Zagaria: “Il fratello di Scintilla si occupava delle bische, curò anche la latitanza del boss”

Il peso di Salvatore Scintilla nel clan dei Casalesi è noto da anni: ormai è diventato storia giudiziaria. Ma adesso a raccontare agli inquirenti che anche Aldo Nobis, il fratello, è un esponente della mafia locale, c’è Ciccio ‘e Brezza, al secolo Francesco Zagaria, dal 2019 collaboratore di giustizia. “Lo conosco personalmente da quando eravamo ragazzi – ha riferito lo scorso 15 luglio ai magistrati – Fin dagli anni Duemila Aldo è stato sempre inserito nel clan inizialmente con il ruolo di gestore delle bische a Casapesenna, nonché con il ruolo di realizzare estorsioni e di occuparsi della latitanza di Michele Zagaria. Questo dato mi deriva – ha chiarito – dalla conoscenza diretta con Alduccio e dal fatto che insieme frequentavamo gli stessi componenti del clan, ossia Nicola Del Villano, i fratelli Zagaria, Giovanni e Giuseppe Garofalo, Michele Barone, Massimiliano Caterino ed altri. E’ una persona pienamente inserita nel contesto del gruppo Zagaria, tanto che dopo l’arresto del fratello Salvatore, lui e suo Raffaele venivano da noi inquadrati come i diretti referenti di Scintilla per ogni esigenza del clan”.
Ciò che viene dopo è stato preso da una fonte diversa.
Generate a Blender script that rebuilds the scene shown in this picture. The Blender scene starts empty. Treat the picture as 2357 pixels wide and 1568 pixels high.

Sulla stessa linea le informazioni su Aldo Nobis date agli inquirenti da Michele Barone, altro collaboratore di giustizia di Casapesenna: “Si occupava della latitanza di Zagaria, della custodia del denaro, di fare investimenti con il capoclan e con i fratello, come quelli riguardanti la realizzazione delle ville di Lago Patria, e si è occupato della gestione delle bische clandestine legata al clan”. Stando al racconto di Barone, Nobis fui anche tra le persone incaricate da Pasquale Zagaria di raccogliere i 500mila euro che servivano per un’operazione imprenditoriale ad fare insieme a tale Aldo Bazzini (compagno della mamma della moglie di Pasquale). La somma racimolata poi sarebbe stata portata al fratello del capoclan, che si trovava a Milano, da Filippo Capaldo, il nipote, e da Raffaele Capaldo ‘o marchese. “Ricordo ancora bene le sue parole quando, mostrandomi la busta con le banconote – ha spiegato Barone – mi disse in tono scherzoso: guarda qua, vogliamo andarceli a giocare”.